The times of local politicians singing like school choir boys when the big gov’t fish from Nairobi were in town went with the promulgation of the new constitution in 2010.
With devolution, the government mandarins will no longer sit in Nairobi and decide which part of the country will receive “development” funds, according to how they were perceived to be in support or against the government of the day.
While Linturi rapped about putting all the Meru people “in one basket” (just like you do with potatoes) and Kiraitu (this guy can laugh) talked of the “mbus” being stuck in JAP; yet another governor bared his mettle and told the DP to his face that, he will not be joining JAP any time soon and he will be using a different party to defend his seat come 2017.

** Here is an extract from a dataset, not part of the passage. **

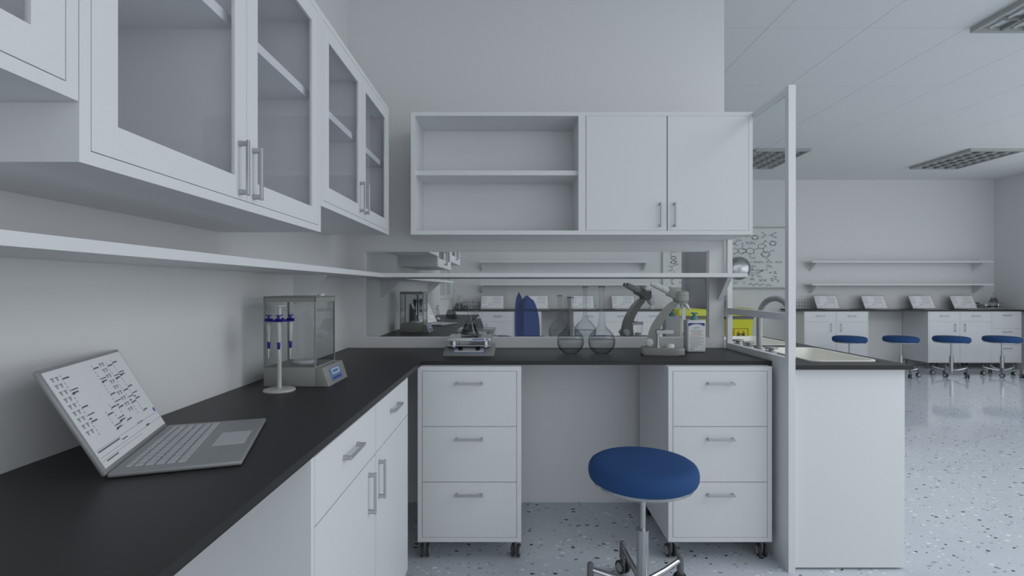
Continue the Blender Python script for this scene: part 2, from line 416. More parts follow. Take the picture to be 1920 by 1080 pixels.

Peter Munya is the second Jubilee governor to publicly defy his party bosses in Jubilee, after Bomet’s Isaac Ruto exchanged bitter words with the DP in a public rally in Bomet, some time back. In December last year, Mombasa governor Ali Hasan Joho told the president and his deputy in a public rally, that he is a captain of another team. So they shouldn’t expect him to play ball for them. He reminded them that he is still the governor of Mombasa and the president trying to sideline him while on a working tour in the county was in bad taste.
Will these counties whose governors have shown open defiance to the powers that be still receive their share of county allocations? YES! because the constitution demands so. During the times of Moi, such regions would be completely starved. Thank God that is not possible in 2016. And now, that is the beauty of devolution.
Maybe we might see KRA suddenly swing into action to close Munya’s businesses on flimsy grounds such as directives from above, but the people of Meru will not be denied their rightful development just because their governor exercised his democratic rights.
I suspect that we are yet to see the end of such open defiance from grass-root leaders in the countdown towards the 2017 general elections. In short, the times of putting people “in one basket” as Linturi said, or in one “mbus” Kiraitu-style, are long gone. In fact they disappeared with Moi’s KANU.
Let leaders start appreciating the fact that the voters also have a sound brain of their own, enough for them to make their own decisions. Sell your party policies but telling people that you want to put them in one basket is the filthiest insult to the collective intelligence of a people. Once again I reiterate that respect is earned not given or demanded.
As a leader, if you realize that people don’t respect you, then the problem is not those who don’t respect you. The problem is you. Perhaps it would be the best time to introspect and do some deep soul searching so that you see where you went wrong.
Great leaders don’t need to try so hard to gain people’s respect. they automatically inspire awe and deep respect. El Papa Francisca showed us how, in his recent visit to the country.